October 4, 2016

Being an IJ client can be hard. Litigation is time consuming, government officials can be oppressive and the feeling of having your business or your home hanging in the balance is a constant source of stress. Longtime IJ client Charlie Birnbaum, the Atlantic City piano tuner who has frequently been featured in the pages of Liberty & Law, has had a harder road than many: For more than four years, the cloud of eminent domain has been hanging over the three-story home he inherited from his parents.

But a ray of light burst through those clouds in August when a state court judge issued a blistering decision calling the state’s attempt to take the home “a manifest abuse of the eminent domain power.” The problem with this taking, as IJ has argued all along, is that state officials have no plan to do anything with Charlie’s land—they simply want to take the home, knock it down and then think really hard about what might go there instead.

The trial in this case, which was held this past April, could not have made that clearer. Every government official who testified admitted that they had only budgeted enough money to purchase the land and demolish the home that currently sits there; they were unsure what would come next. The highlight of the entire proceeding, though, may have been when IJ Attorney Dan Alban adroitly drew the judge’s attention to the state’s own maps of its plans for the area, on which officials had color-coded their plans for each bit of land in the area. Some plots of land were set to be “housing,” others “emergency services”—but Charlie’s land was marked for nothing except “FUTURE DEVELOPMENT.”

Simply put, state officials were not trying to take Charlie’s property because they needed it for anything. They were trying to take it because they thought they could get away with it.

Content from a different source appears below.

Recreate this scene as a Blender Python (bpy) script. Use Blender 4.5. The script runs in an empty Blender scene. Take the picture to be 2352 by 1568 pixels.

And the judge’s opinion makes clear that they cannot. Drawing heavily on IJ’s arguments, the court’s opinion takes note, on the one hand, of the state of New Jersey’s long history of making big promises for redevelopment schemes in the area, only to have those promises come to nothing—a theme common to eminent domain abuse stories across the country. And, on the other hand, the court notes Charlie’s history with this home, which he has lovingly maintained since his parents passed, which has been the site of innumerable personal tragedies and triumphs, and which he simply wants to keep. Faced with that juxtaposition, the judge seems to have had little trouble choosing the right side.

Charlie’s case is not over, though. Just a few weeks later, the state filed a notice saying it planned to appeal the ruling—which raises the question of why? Why spend government resources fighting an appeal over a piece of land you already admitted you do not have any need for?

The answer is simple. IJ cases are about a lot of things for our clients. They are about their homes or their businesses, their hopes for the future or their memories of the past. But for the government, IJ cases are about one thing: power. Government officials believe their power is unlimited and they will fight tooth and nail against any suggestion otherwise.

Fortunately, for our clients, we prove government officials wrong again and again. Their power is limited—limited by the U.S. Constitution, by the courts and by the constant vigilance of the Institute for Justice. This has already been explained to New Jersey officials by one judge in Atlantic City, but we at IJ will be happy to explain it as many times as is necessary for them to get the picture.